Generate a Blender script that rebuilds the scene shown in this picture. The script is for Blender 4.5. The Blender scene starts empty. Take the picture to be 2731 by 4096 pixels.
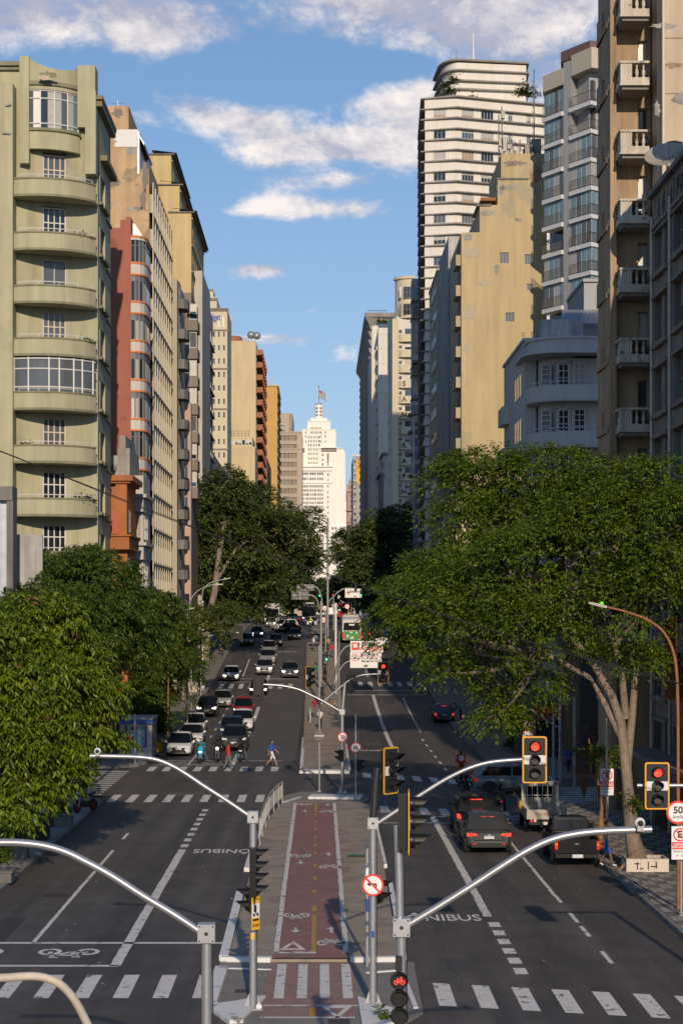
import bpy, math, random
import numpy as np
from mathutils import Vector, Matrix
random.seed(7); RNG = np.random.default_rng(11)
sc = bpy.context.scene
COL = sc.collection
PI = math.pi
# ------------------------------------------------------------------ camera
CAMZ, FPX, VPU, VPV = 9.7, 4421.0, 733.8, 1406.7
cd = bpy.data.cameras.new('camera'); cam = bpy.data.objects.new('camera', cd); COL.objects.link(cam)
cam.location = (0, 0, CAMZ); cam.rotation_euler = (PI/2, 0, 0)
cd.sensor_width = 36; cd.lens = 67.68; cd.shift_x = 0.0214; cd.shift_y = 0.0981
cd.clip_start = 0.5; cd.clip_end = 6000
sc.camera = cam
# ------------------------------------------------------------------ sky and sun
SUN_EL = math.radians(20.0); SUN_DRIFT = 0.075
w = bpy.data.worlds.new('World'); sc.world = w; w.use_nodes = True
nt = w.node_tree; N = nt.nodes; L = nt.links
for n in list(N): N.remove(n)
def nd(t, **k):
    n = N.new(t)
    for a, b in k.items(): setattr(n, a, b)
    return n
out = nd('ShaderNodeOutputWorld'); bg = nd('ShaderNodeBackground'); L.new(bg.outputs[0], out.inputs[0])
sky = nd('ShaderNodeTexSky', sky_type='NISHITA'); sky.sun_disc = False
sky.sun_elevation = SUN_EL; sky.sun_rotation = PI - SUN_DRIFT
sky.air_density = 1.0; sky.dust_density = 0.25; sky.ozone_density = 3.0; sky.altitude = 760
bg.inputs[1].default_value = 0.15
hs = nd('ShaderNodeHueSaturation'); hs.inputs['Saturation'].default_value = 1.10; hs.inputs['Value'].default_value = 0.77
L.new(sky.outputs[0], hs.inputs['Color'])
w.cycles.sampling_method = 'MANUAL'; w.cycles.sample_map_resolution = 256
tc = nd('ShaderNodeTexCoord'); sp = nd('ShaderNodeSeparateXYZ'); L.new(tc.outputs['Generated'], sp.inputs[0])
def mth(op, a, b=None, c=None, clamp=False):
    n = nd('ShaderNodeMath', operation=op, use_clamp=clamp)
    for i, v in enumerate((a, b, c)):
        if v is None: continue
        if isinstance(v, (int, float)): n.inputs[i].default_value = v
        else: L.new(v, n.inputs[i])
    return n.outputs[0]
lift = nd('ShaderNodeCombineXYZ'); L.new(sp.outputs[0], lift.inputs[0]); L.new(sp.outputs[1], lift.inputs[1]); L.new(mth('ADD', mth('MULTIPLY', sp.outputs[2], 0.9), 0.05), lift.inputs[2])
L.new(lift.outputs[0], sky.inputs[0]) if sky.inputs else None
zz = mth('ADD', mth('MAXIMUM', sp.outputs[2], 0.0), 0.44)
qx = mth('DIVIDE', sp.outputs[0], zz); qy = mth('DIVIDE', sp.outputs[1], zz)
cb = nd('ShaderNodeCombineXYZ'); L.new(qx, cb.inputs[0]); L.new(qy, cb.inputs[1])
def noise(scale, det, rough, off, vec=None, dist=0.0):
    mp = nd('ShaderNodeMapping'); mp.inputs['Location'].default_value = off
    L.new(vec or cb.outputs[0], mp.inputs[0])
    n = nd('ShaderNodeTexNoise'); n.inputs['Scale'].default_value = scale; n.inputs['Detail'].default_value = det
    n.inputs['Roughness'].default_value = rough; n.inputs['Distortion'].default_value = dist
    L.new(mp.outputs[0], n.inputs['Vector']); return n.outputs[0]
n1 = noise(12.0, 11, 0.66, (3.1, 0.7, 0), dist=0.25)
n2 = noise(3.8, 3, 0.5, (9.3, 2.2, 0))
dens = mth('ADD', mth('MULTIPLY', n1, 0.62), mth('MULTIPLY', n2, 0.38))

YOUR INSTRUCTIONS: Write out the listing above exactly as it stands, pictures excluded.

EXERCISE SOLUTION:
Generate a Blender script that rebuilds the scene shown in this picture. The script is for Blender 4.5. The Blender scene starts empty. Take the picture to be 2731 by 4096 pixels.
import bpy, math, random
import numpy as np
from mathutils import Vector, Matrix
random.seed(7); RNG = np.random.default_rng(11)
sc = bpy.context.scene
COL = sc.collection
PI = math.pi
# ------------------------------------------------------------------ camera
CAMZ, FPX, VPU, VPV = 9.7, 4421.0, 733.8, 1406.7
cd = bpy.data.cameras.new('camera'); cam = bpy.data.objects.new('camera', cd); COL.objects.link(cam)
cam.location = (0, 0, CAMZ); cam.rotation_euler = (PI/2, 0, 0)
cd.sensor_width = 36; cd.lens = 67.68; cd.shift_x = 0.0214; cd.shift_y = 0.0981
cd.clip_start = 0.5; cd.clip_end = 6000
sc.camera = cam
# ------------------------------------------------------------------ sky and sun
SUN_EL = math.radians(20.0); SUN_DRIFT = 0.075
w = bpy.data.worlds.new('World'); sc.world = w; w.use_nodes = True
nt = w.node_tree; N = nt.nodes; L = nt.links
for n in list(N): N.remove(n)
def nd(t, **k):
    n = N.new(t)
    for a, b in k.items(): setattr(n, a, b)
    return n
out = nd('ShaderNodeOutputWorld'); bg = nd('ShaderNodeBackground'); L.new(bg.outputs[0], out.inputs[0])
sky = nd('ShaderNodeTexSky', sky_type='NISHITA'); sky.sun_disc = False
sky.sun_elevation = SUN_EL; sky.sun_rotation = PI - SUN_DRIFT
sky.air_density = 1.0; sky.dust_density = 0.25; sky.ozone_density = 3.0; sky.altitude = 760
bg.inputs[1].default_value = 0.15
hs = nd('ShaderNodeHueSaturation'); hs.inputs['Saturation'].default_value = 1.10; hs.inputs['Value'].default_value = 0.77
L.new(sky.outputs[0], hs.inputs['Color'])
w.cycles.sampling_method = 'MANUAL'; w.cycles.sample_map_resolution = 256
tc = nd('ShaderNodeTexCoord'); sp = nd('ShaderNodeSeparateXYZ'); L.new(tc.outputs['Generated'], sp.inputs[0])
def mth(op, a, b=None, c=None, clamp=False):
    n = nd('ShaderNodeMath', operation=op, use_clamp=clamp)
    for i, v in enumerate((a, b, c)):
        if v is None: continue
        if isinstance(v, (int, float)): n.inputs[i].default_value = v
        else: L.new(v, n.inputs[i])
    return n.outputs[0]
lift = nd('ShaderNodeCombineXYZ'); L.new(sp.outputs[0], lift.inputs[0]); L.new(sp.outputs[1], lift.inputs[1]); L.new(mth('ADD', mth('MULTIPLY', sp.outputs[2], 0.9), 0.05), lift.inputs[2])
L.new(lift.outputs[0], sky.inputs[0]) if sky.inputs else None
zz = mth('ADD', mth('MAXIMUM', sp.outputs[2], 0.0), 0.44)
qx = mth('DIVIDE', sp.outputs[0], zz); qy = mth('DIVIDE', sp.outputs[1], zz)
cb = nd('ShaderNodeCombineXYZ'); L.new(qx, cb.inputs[0]); L.new(qy, cb.inputs[1])
def noise(scale, det, rough, off, vec=None, dist=0.0):
    mp = nd('ShaderNodeMapping'); mp.inputs['Location'].default_value = off
    L.new(vec or cb.outputs[0], mp.inputs[0])
    n = nd('ShaderNodeTexNoise'); n.inputs['Scale'].default_value = scale; n.inputs['Detail'].default_value = det
    n.inputs['Roughness'].default_value = rough; n.inputs['Distortion'].default_value = dist
    L.new(mp.outputs[0], n.inputs['Vector']); return n.outputs[0]
n1 = noise(12.0, 11, 0.66, (3.1, 0.7, 0), dist=0.25)
n2 = noise(3.8, 3, 0.5, (9.3, 2.2, 0))
dens = mth('ADD', mth('MULTIPLY', n1, 0.62), mth('MULTIPLY', n2, 0.38))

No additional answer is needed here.